If Peter Piper picked a peck of pickled pickles

When I was a kid growing up on Konitzer Road south of Oconto Falls, most of the families in our neighborhood grew cucumbers (we called them “pickles”), so the kids in the area all picked pickles for our allowances.
I disliked the work intensely. In order to make the most money, we’d have to pick almost daily. The Bond Pickle Company had a satellite station in Oconto Falls, about a block east of Tait’s feed mill, where we had to take our daily harvest, and they paid premium prices for “grade 1” pickles, those less than an inch in diameter. So we’d crawl on hands and knees through the rows picking that size, leaving those smaller than that for the next day.
Occasionally, we’d find some bigger cukes we’d missed in earlier pickings. Those grade 2, grade 3 or oversized pickles didn’t bring much money from the factory, so those would usually go to our own kitchen for slicing. We ate a lot of cukes during the season, and Mom pickled a lot of dills and bread and butter pickles. The really big ones got ground up and made into relish.
If you’ve done much handling of cucumbers, especially those grown for pickling, you know that they have little sharp spiky growths on the outsides of the fruit. I don’t know what the spikes are for; maybe to protect them from little varmints? Anyway, those little black spikes would stick in your fingers like slivers of wood, and by the end of the day, you’d have some sore hands.
Dad was very strict about the way we picked the pickles. They had to be “pushed” or twisted from the vines, never pulled. Pulling could result in broken vines or up-rooted plants. That wouldn’t do, because we had to be sure that the vines continued to produce for several weeks in order to be the most cost-effective.
The cucumbers had be delivered to the buying station in town the same day they were harvested. Holding them overnight resulted in excessive weight loss and increased the risk of fruit rots. And we were always told that the cucumbers had to be handled carefully to avoid bruises and punctures. But when we’d get them to the station, the handlers there would take our gunny sacks, throw them on the scale and dump them unceremoniously onto the sorting conveyor, which shook them so they’d fall into various grading boxes.
As I mentioned, our cukes went to the Bond Pickle Company, whose processing plant was in Oconto. In those days it was a major source of employment in the area. The Bond Pickle Company was owned by five brothers, all sons of George Bond of Oconto: Edward, Clarence, Truman, Leon and Arthur.
According to my research, they had formed the company in 1917 and purchased the former Pea Factory property on West Main Street. It wasn’t long before they outgrew the original building (which remained but a small part of the factory). I read that by 1938 it had grown into the largest pickle processing plant in the country.
Bond’s Pickles was bought out by Dean’s in 1985. An article in the Chicago Tribune in August 1985 stated that with the purchase, Dean would increase its pickles sales to $85 million a year.
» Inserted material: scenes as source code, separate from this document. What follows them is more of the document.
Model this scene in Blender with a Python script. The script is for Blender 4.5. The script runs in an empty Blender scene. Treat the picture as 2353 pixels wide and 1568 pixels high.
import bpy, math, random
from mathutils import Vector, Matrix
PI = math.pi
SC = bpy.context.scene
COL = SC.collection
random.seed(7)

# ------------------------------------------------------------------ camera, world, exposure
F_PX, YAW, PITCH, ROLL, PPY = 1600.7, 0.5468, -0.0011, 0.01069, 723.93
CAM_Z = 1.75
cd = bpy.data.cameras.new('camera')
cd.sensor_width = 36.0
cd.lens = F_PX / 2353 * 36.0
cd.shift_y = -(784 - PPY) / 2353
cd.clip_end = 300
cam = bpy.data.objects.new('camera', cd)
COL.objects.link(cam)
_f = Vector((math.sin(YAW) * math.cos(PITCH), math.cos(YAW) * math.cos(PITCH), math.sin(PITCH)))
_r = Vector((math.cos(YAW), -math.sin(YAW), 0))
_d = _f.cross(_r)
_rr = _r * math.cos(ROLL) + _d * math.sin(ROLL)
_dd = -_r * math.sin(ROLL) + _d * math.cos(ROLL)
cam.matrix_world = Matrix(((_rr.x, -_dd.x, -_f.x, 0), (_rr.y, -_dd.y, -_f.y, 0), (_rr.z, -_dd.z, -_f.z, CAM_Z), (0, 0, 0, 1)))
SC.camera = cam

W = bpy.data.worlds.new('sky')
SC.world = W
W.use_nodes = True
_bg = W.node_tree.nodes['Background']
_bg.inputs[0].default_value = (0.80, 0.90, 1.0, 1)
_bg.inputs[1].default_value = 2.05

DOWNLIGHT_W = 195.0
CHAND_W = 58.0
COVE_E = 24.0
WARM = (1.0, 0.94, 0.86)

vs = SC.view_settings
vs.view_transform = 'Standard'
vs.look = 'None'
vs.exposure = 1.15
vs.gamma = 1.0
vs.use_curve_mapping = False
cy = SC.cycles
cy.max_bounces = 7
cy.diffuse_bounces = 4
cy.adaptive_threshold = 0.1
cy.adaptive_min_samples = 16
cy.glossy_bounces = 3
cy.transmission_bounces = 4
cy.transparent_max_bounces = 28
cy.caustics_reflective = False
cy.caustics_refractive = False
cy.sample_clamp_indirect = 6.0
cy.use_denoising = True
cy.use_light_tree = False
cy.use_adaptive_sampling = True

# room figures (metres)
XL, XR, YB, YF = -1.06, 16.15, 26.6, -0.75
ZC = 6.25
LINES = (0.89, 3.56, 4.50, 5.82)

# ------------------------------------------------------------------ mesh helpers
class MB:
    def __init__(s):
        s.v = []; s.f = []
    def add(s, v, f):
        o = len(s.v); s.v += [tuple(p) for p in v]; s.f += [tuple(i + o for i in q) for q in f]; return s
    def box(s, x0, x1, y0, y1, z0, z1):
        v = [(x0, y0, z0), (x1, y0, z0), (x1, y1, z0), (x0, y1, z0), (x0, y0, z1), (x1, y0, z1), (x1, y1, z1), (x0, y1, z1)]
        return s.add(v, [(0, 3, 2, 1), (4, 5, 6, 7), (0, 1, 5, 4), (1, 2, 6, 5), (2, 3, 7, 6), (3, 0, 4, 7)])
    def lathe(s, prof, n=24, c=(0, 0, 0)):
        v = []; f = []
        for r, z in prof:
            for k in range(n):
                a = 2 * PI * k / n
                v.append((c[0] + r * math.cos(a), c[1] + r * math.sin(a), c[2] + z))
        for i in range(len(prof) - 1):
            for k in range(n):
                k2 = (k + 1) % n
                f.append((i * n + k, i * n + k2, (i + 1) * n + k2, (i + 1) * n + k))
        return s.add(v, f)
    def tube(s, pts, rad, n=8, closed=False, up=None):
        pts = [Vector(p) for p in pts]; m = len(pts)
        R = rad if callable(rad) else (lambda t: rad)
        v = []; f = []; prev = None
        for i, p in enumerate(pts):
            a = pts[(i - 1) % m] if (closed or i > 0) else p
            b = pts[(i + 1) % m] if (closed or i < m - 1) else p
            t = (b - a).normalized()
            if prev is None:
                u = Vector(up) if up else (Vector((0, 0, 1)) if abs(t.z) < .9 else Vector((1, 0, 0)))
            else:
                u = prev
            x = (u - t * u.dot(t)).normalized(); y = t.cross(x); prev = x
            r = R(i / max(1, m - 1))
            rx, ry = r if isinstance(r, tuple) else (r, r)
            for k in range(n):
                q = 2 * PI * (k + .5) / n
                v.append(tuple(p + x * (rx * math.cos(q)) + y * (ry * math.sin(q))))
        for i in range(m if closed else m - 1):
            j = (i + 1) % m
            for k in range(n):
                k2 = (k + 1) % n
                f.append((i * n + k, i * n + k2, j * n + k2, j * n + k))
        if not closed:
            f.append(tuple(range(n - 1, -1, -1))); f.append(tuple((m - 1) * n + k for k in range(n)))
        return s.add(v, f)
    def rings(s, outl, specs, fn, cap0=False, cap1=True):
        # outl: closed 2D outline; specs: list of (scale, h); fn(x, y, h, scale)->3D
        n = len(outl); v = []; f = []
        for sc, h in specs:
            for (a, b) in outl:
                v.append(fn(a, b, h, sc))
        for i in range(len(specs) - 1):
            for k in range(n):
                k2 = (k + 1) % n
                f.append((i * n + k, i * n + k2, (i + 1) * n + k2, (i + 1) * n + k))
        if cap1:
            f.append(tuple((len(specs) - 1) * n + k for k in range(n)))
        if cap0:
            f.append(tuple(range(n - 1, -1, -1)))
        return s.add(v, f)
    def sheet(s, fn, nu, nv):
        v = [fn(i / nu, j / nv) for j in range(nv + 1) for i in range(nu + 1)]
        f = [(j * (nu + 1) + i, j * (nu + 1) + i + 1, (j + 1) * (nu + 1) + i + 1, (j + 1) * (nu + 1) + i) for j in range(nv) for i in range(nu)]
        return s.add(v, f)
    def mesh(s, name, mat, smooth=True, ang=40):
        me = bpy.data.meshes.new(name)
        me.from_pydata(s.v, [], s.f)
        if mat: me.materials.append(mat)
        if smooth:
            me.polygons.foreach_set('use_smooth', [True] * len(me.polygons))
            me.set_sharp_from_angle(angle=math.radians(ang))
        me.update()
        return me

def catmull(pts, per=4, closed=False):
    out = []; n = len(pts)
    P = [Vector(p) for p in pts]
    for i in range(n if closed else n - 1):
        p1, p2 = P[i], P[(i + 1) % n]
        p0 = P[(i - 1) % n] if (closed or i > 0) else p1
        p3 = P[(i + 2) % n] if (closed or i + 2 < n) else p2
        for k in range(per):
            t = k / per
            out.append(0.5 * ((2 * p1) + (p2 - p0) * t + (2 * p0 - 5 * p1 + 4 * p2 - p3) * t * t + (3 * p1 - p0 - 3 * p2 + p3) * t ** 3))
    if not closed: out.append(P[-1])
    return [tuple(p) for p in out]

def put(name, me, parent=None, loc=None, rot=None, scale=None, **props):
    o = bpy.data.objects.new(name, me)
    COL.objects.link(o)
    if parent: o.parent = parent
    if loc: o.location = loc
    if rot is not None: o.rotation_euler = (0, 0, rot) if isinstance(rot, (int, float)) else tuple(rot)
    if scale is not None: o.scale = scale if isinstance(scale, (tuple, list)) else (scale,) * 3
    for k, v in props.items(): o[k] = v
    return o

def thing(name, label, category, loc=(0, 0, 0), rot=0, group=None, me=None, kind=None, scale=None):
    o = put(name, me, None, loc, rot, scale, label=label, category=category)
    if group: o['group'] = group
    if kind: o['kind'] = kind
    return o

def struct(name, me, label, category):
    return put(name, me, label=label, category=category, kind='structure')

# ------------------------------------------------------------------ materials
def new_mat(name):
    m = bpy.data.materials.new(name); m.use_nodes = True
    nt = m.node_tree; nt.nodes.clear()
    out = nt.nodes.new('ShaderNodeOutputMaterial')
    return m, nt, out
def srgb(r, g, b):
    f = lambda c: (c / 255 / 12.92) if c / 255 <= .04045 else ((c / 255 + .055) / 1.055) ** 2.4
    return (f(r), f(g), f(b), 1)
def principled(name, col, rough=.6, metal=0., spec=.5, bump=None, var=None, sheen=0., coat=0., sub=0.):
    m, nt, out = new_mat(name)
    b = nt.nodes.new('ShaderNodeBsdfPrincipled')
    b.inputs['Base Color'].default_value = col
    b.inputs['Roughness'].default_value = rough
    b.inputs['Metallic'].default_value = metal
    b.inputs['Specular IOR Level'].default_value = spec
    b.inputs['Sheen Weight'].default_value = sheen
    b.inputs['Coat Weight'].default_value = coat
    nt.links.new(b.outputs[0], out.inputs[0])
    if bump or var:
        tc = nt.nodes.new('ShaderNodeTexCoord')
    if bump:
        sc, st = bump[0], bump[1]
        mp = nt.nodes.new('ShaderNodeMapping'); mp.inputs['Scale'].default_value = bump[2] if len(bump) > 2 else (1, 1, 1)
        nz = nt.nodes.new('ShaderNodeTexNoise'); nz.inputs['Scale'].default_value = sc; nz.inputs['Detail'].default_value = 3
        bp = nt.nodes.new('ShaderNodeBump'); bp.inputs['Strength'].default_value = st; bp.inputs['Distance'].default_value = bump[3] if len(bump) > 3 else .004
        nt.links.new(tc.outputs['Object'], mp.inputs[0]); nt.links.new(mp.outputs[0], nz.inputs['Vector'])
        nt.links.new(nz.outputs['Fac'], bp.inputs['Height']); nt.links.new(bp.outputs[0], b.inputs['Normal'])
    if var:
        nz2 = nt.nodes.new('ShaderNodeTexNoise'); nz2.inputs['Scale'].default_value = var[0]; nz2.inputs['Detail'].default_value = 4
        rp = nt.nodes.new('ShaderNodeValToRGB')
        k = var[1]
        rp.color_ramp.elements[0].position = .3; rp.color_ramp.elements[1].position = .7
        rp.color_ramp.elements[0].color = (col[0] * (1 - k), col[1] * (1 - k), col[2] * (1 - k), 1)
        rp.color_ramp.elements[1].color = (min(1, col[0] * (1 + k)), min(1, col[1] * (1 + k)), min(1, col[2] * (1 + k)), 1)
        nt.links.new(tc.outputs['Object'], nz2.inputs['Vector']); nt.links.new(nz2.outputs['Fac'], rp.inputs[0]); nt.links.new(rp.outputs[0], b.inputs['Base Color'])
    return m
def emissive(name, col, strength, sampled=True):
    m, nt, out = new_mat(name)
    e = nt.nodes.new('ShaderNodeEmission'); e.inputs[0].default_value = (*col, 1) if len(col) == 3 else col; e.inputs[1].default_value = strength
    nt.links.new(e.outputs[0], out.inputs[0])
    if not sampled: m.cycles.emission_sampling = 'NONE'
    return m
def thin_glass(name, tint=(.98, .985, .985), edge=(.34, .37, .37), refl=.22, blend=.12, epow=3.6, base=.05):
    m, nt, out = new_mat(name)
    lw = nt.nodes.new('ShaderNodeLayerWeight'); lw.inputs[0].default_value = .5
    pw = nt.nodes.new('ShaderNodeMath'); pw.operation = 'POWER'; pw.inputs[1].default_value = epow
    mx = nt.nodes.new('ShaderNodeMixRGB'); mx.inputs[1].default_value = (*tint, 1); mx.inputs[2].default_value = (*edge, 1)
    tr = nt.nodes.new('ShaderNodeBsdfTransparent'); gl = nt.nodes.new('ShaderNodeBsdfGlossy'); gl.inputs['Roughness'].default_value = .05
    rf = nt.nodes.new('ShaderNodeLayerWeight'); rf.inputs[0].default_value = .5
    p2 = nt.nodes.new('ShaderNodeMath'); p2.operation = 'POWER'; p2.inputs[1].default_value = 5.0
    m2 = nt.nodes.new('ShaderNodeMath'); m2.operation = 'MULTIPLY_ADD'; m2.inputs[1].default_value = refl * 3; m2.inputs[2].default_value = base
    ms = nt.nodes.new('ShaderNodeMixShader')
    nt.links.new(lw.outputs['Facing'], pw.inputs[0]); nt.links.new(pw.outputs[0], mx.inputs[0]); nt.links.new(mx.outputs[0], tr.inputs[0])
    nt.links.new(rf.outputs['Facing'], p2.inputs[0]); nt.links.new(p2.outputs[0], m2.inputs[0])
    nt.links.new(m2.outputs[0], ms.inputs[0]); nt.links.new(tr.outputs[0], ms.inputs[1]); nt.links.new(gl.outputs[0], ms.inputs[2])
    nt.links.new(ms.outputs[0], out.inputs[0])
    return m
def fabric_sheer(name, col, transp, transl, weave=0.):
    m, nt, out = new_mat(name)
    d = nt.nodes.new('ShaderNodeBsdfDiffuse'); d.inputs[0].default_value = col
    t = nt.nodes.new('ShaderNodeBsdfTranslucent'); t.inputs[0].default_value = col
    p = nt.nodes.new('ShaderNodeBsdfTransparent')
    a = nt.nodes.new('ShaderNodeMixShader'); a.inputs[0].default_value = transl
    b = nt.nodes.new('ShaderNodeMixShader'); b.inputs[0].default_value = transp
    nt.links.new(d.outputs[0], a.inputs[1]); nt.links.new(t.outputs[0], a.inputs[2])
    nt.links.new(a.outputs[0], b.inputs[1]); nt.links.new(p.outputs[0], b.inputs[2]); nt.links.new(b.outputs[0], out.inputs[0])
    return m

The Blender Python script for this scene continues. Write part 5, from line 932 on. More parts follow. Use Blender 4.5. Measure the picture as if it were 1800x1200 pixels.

That’s a lot of pickles!
I haven’t been to Oconto in many years, so I don’t know if the pickle factory is still there, but I did notice there was a Bond Community Center in the city, a gift to the city from Leon Bond. When I looked at the center’s website, I found it provides health and recreation programs and services with four-lane pool, whirlpool, sauna, racquetball courts, aerobics studio, walking/running track, gymnasium, weight room and cardio-vascular room. It also has a pickleball court outside. Appropriate, right?
I found an obituary for Leon Bond from March 2000. He died at 104, having lived his entire life in Oconto County. The obituary said he was known for his leadership of the Bond Pickle Company from its founding in 1917 and that he was regarded nationally as a businessman and philanthropist. The Bond Center stands as a tribute to him and to the legacy of Bond Pickle Company.
Special note to my Times Herald readers: Today marks nine years that my column has appeared in this wonderful little newspaper. I am grateful for the kind reception you have given me over those years. Your feedback has been gratifying.